New York

Deborah Turbeville

Sonnabend

There has always been a creepy, Frenchified romanticism in Deborah Turbeville’s photographs. It’s the kind of esthetic that leads to Delphine Seyrig slinking around in Alain Resnais’ Last Year at Marienbad or vaguely contemplating suicide in Marguerite Duras’ India Song. Turbeville’s models look as if they’ve been stuffed with Quaaludes and artfully strewn around the set like so many satin throw pillows. And, lest we forget what century we’re living in, every shot is permeated with a “leprosy of the soul” angst.

Thumbing idly through Vogue and hitting a layout by Turbeville can be amusing—a model nodding out in an abandoned mannequin factory, wearing haute couture, combines nicely with the commercial palpitations of Seventh Avenue. Seeing the work in a gallery is different; somehow the syrupy sangfroid can begin to look awfully anecdotal. The orientation toward fashion product begins to strain the sculptural tension out of the drapery in these pieces and to replace it with the exigencies of commercial presentation. Turbeville has been fighting that commercial interpretation by scarring the surface of her prints so that they emerge with a battered frisson.

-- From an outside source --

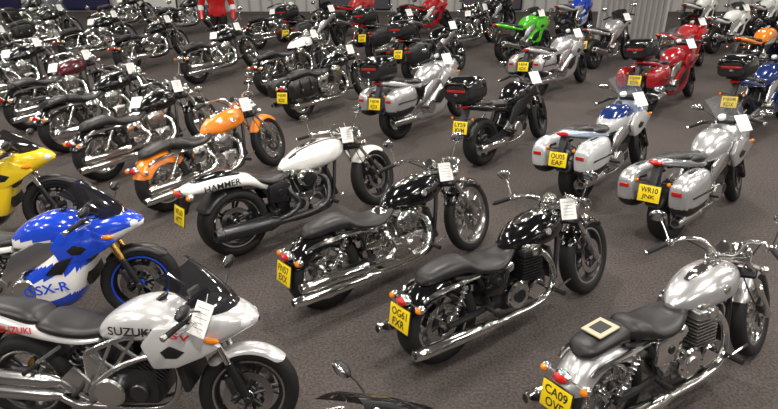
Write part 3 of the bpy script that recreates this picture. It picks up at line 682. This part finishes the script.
o=bpy.data.objects.new('wall_far',b.meshes()['wall_far']); COL.objects.link(o)
for i,(x,w,m) in enumerate([(-14.2,2.6,'wall_navy'),(-10.9,2.2,'wall_navy'),(-8.4,1.9,'paper'),(-1.2,2.4,'wall_dark'),(3.6,2.0,'wall_dark')]):
    b=MB(); b.part('wall_poster'); b.box((x,Y1-.06,1.4),(w,.04,2.6),m,.01); b.box((x,Y1-.05,1.4),(w+.1,.03,2.7),'plastic',.01)
    o=bpy.data.objects.new('wall_poster',b.meshes()['wall_poster']); COL.objects.link(o)
b=MB(); b.part('wall_partition'); b.box((6.1,15.6,H/2),(1.7,.12,H),'wall_white',0)
x=5.3
while x<6.95: b.box((x,15.52,H/2),(.07,.05,H),'wall_rib',.01); x+=.14
o=bpy.data.objects.new('wall_partition',b.meshes()['wall_partition']); COL.objects.link(o)
# clothing display
def mannequin(x,y,jm,ang):
    b=MB(); b.part('jacket'); b.push(R(-90,'Y'))
    U=lambda z,w,dp:(z,-dp,dp,w,2.6,.5,0)
    b.loft([U(.92,.21,.12),U(1.0,.215,.125),U(1.15,.19,.12),U(1.32,.225,.135),U(1.45,.21,.12),U(1.52,.12,.085),U(1.57,.075,.07),U(1.60,.07,.065)],jm,24,4); b.pop()
    for s in(1,-1):
        b.tube([(0,s*.19,1.46),(.01,s*.29,1.36),(.03,s*.35,1.14),(.08,s*.36,.98),(.14,s*.35,.86)],[.075,.08,.068,.06,.05],jm,12)
        b.tube([(.03,s*.353,1.16),(.055,s*.36,1.06)],[.071,.067],'white_text',12)
    b.part('trousers')
    for s in(1,-1): b.tube([(0,s*.09,.97),(.01,s*.11,.75),(0,s*.12,.5),(-.01,s*.12,.12)],[.12,.10,.075,.06],'vinyl',12)
    b.part('stand'); b.cyl((0,0,0),(0,0,.02),.22,'chrome',28); b.cyl((0,0,.02),(0,0,1.0),.02,'chrome',12); b.cyl((0,0,1.58),(0,0,1.66),.05,'plastic',14)
    e=bpy.data.objects.new('clothing_mannequin',None); COL.objects.link(e); e.location=(x,y,0); e.rotation_euler=(0,0,rad(ang))
    for n,me in b.meshes().items():
        o=bpy.data.objects.new(n,me); COL.objects.link(o); o.parent=e
mannequin(-4.0,14.55,RED,-80)
for x in(-12,-7,-2,3,8,13):
    for y in(-1,3,7,11,15,19):
        b=MB(); b.part('ceiling_light'); b.box((0,0,0),(.32,1.6,.07),'wall_white',.01)
        o=bpy.data.objects.new('ceiling_light',b.meshes()['ceiling_light']); COL.objects.link(o); o.location=(x,y,H-.035)
        l=bpy.data.lights.new('lamp','AREA'); l.shape='RECTANGLE'; l.size=.2; l.size_y=1.5; l.energy=78 if y>12 else 86; l.color=(1,.945,.87)
        lo=bpy.data.objects.new('lamp',l); COL.objects.link(lo); lo.parent=o; lo.location=(0,0,-.045)
# extra spotlights and housings, added only for crisp sparkle on chrome
for x in(-5,.2,5.2):
    for y in(1.2,5.5,10):
        b=MB(); b.part('ceiling_spotlight'); b.cyl((0,0,0),(0,0,.14),.07,'darkmetal',20); b.cyl((0,0,.14),(0,0,.22),.02,'darkmetal',10)
        o=bpy.data.objects.new('ceiling_spotlight',b.meshes()['ceiling_spotlight']); COL.objects.link(o); o.location=(x,y,H-.22)
        l=bpy.data.lights.new('added_spot_lamp','SPOT'); l.energy=330; l.spot_size=rad(140); l.spot_blend=.7; l.shadow_soft_size=.07; l.color=(1,.94,.86)
        lo=bpy.data.objects.new('added_spot_lamp',l); COL.objects.link(lo); lo.parent=o; lo.location=(0,0,-.09)
w=bpy.data.worlds.new('World'); scene.world=w; w.use_nodes=True; w.node_tree.nodes['Background'].inputs[0].default_value=(.5,.55,.6,1); w.node_tree.nodes['Background'].inputs[1].default_value=.3
cam=bpy.data.cameras.new('camera'); co=bpy.data.objects.new('camera',cam); COL.objects.link(co); cam.lens=27.76; cam.sensor_width=36
co.location=(0,0,3.0); co.rotation_euler=(math.pi/2-rad(25.6),0,0); scene.camera=co
scene.view_settings.view_transform='Standard'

The latest body of work, generated for a book called Unseen Versailles, (Doubleday & Company, 160 pages, $40) is a documentation of the Sun King’s architectural self-portrait and must, in the end, be compared with Eugene Atget’s eloquent photographic meditation on the subject. Whereas Atget explored the reverberant melancholy of reality, Turbeville attacks her subject as if it were a soundstage at Cinécitta. Only occasionally does she get close to the passionate silence of Atget. There are moments of wan loveliness that are quite special—when Turbeville mimics the monumental rot of Versailles through her brutalized prints, the images can feel very right emotionally. When, however, she plops hoop-skirted models into the frame, it all goes terribly awry. The site is too powerfully evocative on its own; it doesn’t need women swooning in dishabille to make a point. In the end, Unseen Versailles is a flawed documentation, but it does come provocatively close to emancipating a potentially important talent. Turbeville has been a significant influence in fashion photography and I would be the last one to write her off in an art context, especially when her daring experimentation with the photographic surface is becoming increasingly arresting.

Unfortunately the merits apparent in the book literally disappeared in the Sonnabend installation, which was art-directed into extinction. The already intricately manipulated photographs were push-pinned onto raggedy scraps of butcher paper and framed by suspended glass rectangles (sometimes level straight, often askew) on which Turbeville had scrawled with a China marker. The presentation was gimmicky beyond necessity, and ultimately seemed to suppress any photographic information that might have been available. Talk about Unseen Versailles; the installation should have been called “Unseen Turbeville.” Trying to get to the images, I was reminded of Jimmy Stewart’s riposte to Marlene Dietrich in George Marshall’s Destry Rides Again: “Gee, Miss Frenchy, under all that paint, you have a real pretty face.”